Laurence Whiteley was born c. 1885 in Sheffield, the third child and first son of Seth Whiteley, and his wife Anne. Seth Whitely taught shorthand, and in 1911 was headmaster of Whiteley’s Commercial College in Sheffield, by then a very family-run institution, with three of his children on the staff!
Laurence Whiteley attended Sheffield Grammar School, before coming up to Durham University at Michaelmas 1904 to read for Mathematical Honours, joining University College. He achieved his B.A. in 1907 (M.A. 1910). His time at Durham was marked by a serious pursuit of rowing. He was featured as a ‘Man of Mark’ in The Sphinx magazine in March 1907 (vol. 3, no.1), when he was President of the Durham University Boat Club, elected October 1906. Among other achievements on the water, he stroked the winning boat in the Challenge Pairs in the Michaelmas term of 1906, and his crew won the Senate Cup for their college in both 1906 and 1907. He also played fives and tennis, was the President of his College Debating Society, and enjoyed singing in the Choral Society.
Following his graduation, from 1907 until December 1914, he acted as Vice-Principal of Whiteley’s College, under his father, and with his elder sisters Frances and Gertrude alongside him.

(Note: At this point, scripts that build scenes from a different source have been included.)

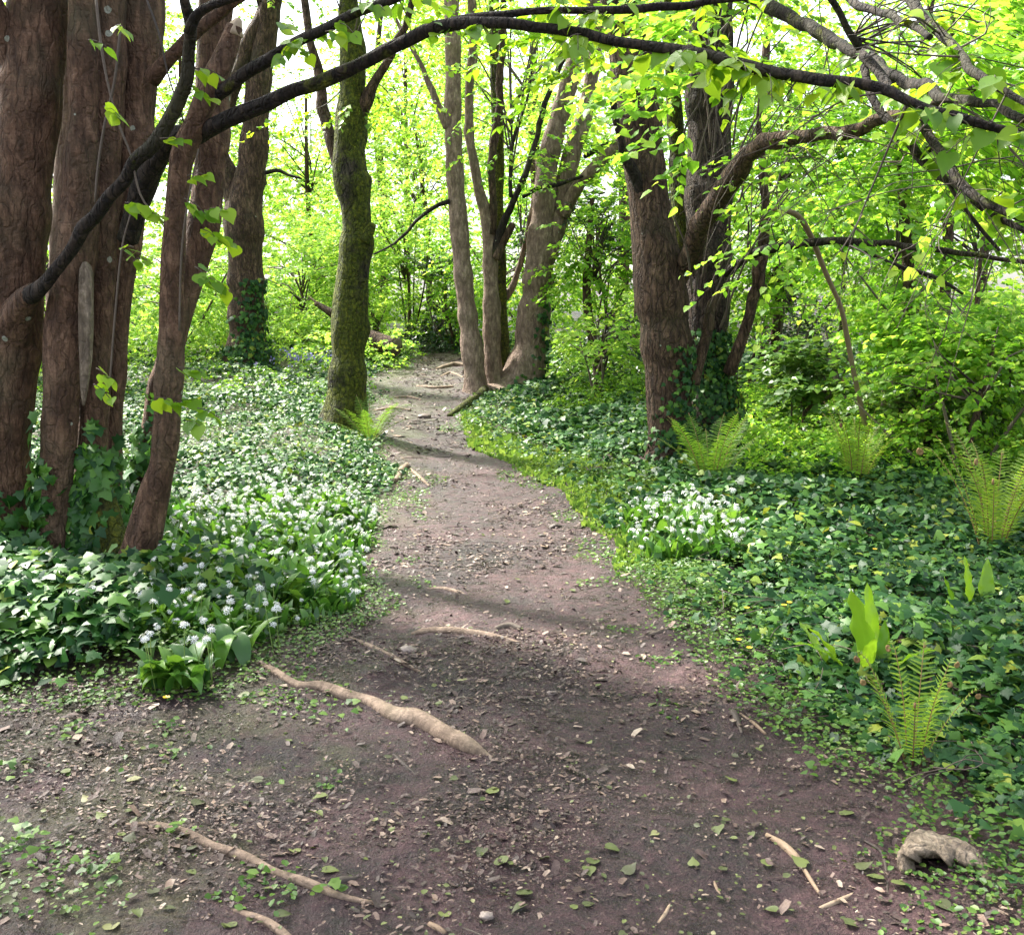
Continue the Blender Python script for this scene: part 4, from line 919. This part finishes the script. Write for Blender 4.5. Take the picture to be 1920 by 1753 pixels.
climb(None, 'C1', 0.0, frac('C1', 770), .3, .7, 85, .105, cl); climb(None, 'B', 0, frac('B', 760), -1.0, .35, 45, .095, cl); climb(None, 'C2', 0, frac('C2', 790), .1, .7, 70, .10, cl); climb(None, 'D', 0, frac('D', 720), -.3, .6, 45, .09, cl)
climb(None, 'Ef', 0, 1, -.5, .8, 30, .10, cl)
acc = Acc()
for key, top, a0, n in (('A', 900, .8, 110), ('B', 860, -.6, 90), ('C1', 840, .2, 240), ('C2', 850, .2, 200), ('D', 800, -.3, 150), ('Ef', 930, -.4, 120)): climb(acc, key, 0, frac(key, top), a0, .8, n, .09)
acc.obj('leaves', M['ivyyoung'], cl, True, 'stuff')
for key, py, a0, sp_, n, size, lab in (('K', 520, .7, .7, 500, .085, 'dark ivy sleeve round the foot of the forked brown tree'), ('g', 610, .2, .9, 1300, .058, 'ivy wrapping the foot of the right hand thick trunk'), ('f', 640, .6, .6, 380, .058, 'ivy strands on the left one of the two thick trunks'), ('d', 560, .9, .6, 140, .08, 'ivy at the foot of the largest pale stem')):
    acc = Acc(); climb(acc, key, .02, frac(key, py), a0, sp_, n, size); 
    if key in 'fg': climb(acc, key, .0, frac(key, 780), a0*.5, 1.2, 700, size)
    if key == 'K': climb(acc, 'K', .0, frac('K', 640), 0, 1.4, 300, size)
    t = thing('climbing_ivy', lab, 'ivy', tuple(STEMS[key]['c'][1])); acc.obj('leaves', M['ivy'], t, True, 'stuff')

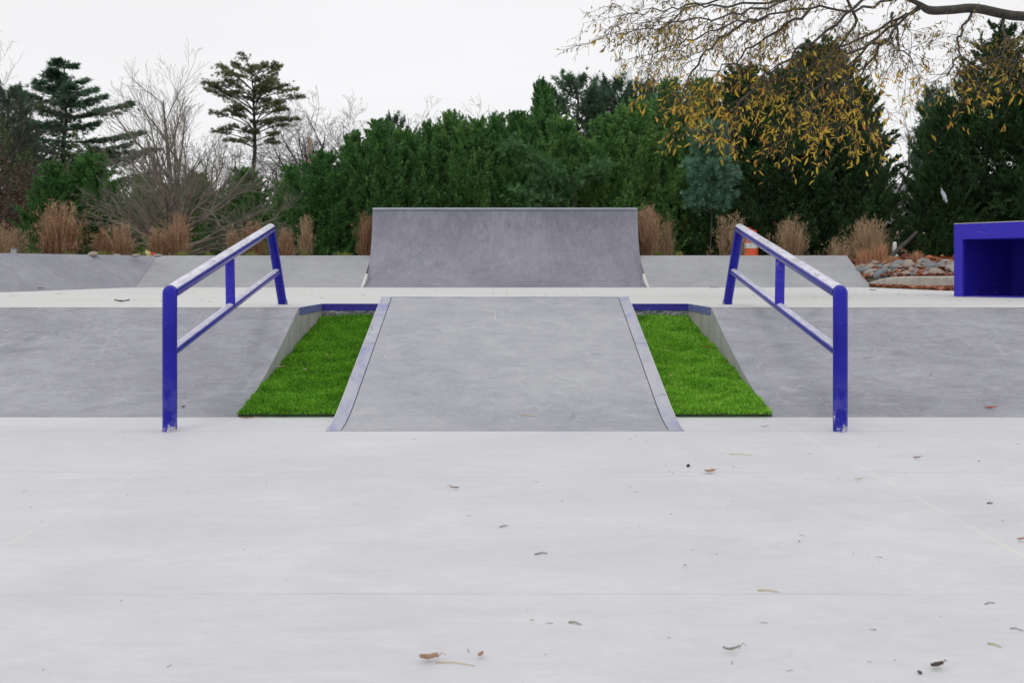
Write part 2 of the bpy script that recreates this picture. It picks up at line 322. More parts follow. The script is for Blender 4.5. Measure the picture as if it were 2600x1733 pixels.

The 1911 census finds them all living at 30 Collegiate Crescent in Sheffield, where his family still remained after Laurence Whiteley’s death.
After the outbreak of war Whiteley first joined the Royal Sussex Regiment as a private. On 15 August 1915 he received a commission, as a second lieutenant in the 5th (Angus and Dundee) Battalion, The Black Watch: he is reported to have been rejected five times, probably on account of his eyesight. He was seconded for duty with the Machine Gun Corps on 7 August 1916, and entered France on 16 December. He would therefore have been present for the Battle of Arras in April. He was promoted to temporary lieutenant on 1 March 1917, and which was confirmed on 1 July, though published in the London Gazette only after his death.
Whiteley was killed on 31 July 1917, the first day of the Battle of Passchendaele. During this action the 4/5 Battalion, The Black Watch was reduced to company strength, with 374 casualties over that week. The unit’s war diary contains a detailed account, and Whiteley would have been among 36 men of the battalion identified there as attached to the M.G.C. and Trench Mortar Battery and “not in the fighting ranks of the Battalion” (WO 95/2591/3). The war diary also contains two interesting battle reports by the battalion’s commanding officer, Lt.-Col. G. McL. Sceales, in which he highlights various challenges the men faced in the battle, particularly under-manning, communications, modalities of attack, failure of tanks to reach the area of operations, insufficient barrage, lack of air-cover, overloaded troops in difficult conditions, ammunition re-supply; he does praise the model practice trench training and the introduction of panorama sketches which aided the troops’ advance.
Lieutenant Whiteley was buried at Wieltje Farm Cemetery. His sacrifice is commemorated on a war memorial and individual plaque at St Mary’s Bramall Lane, Sheffield, and on Durham University’s Roll of Service (1920).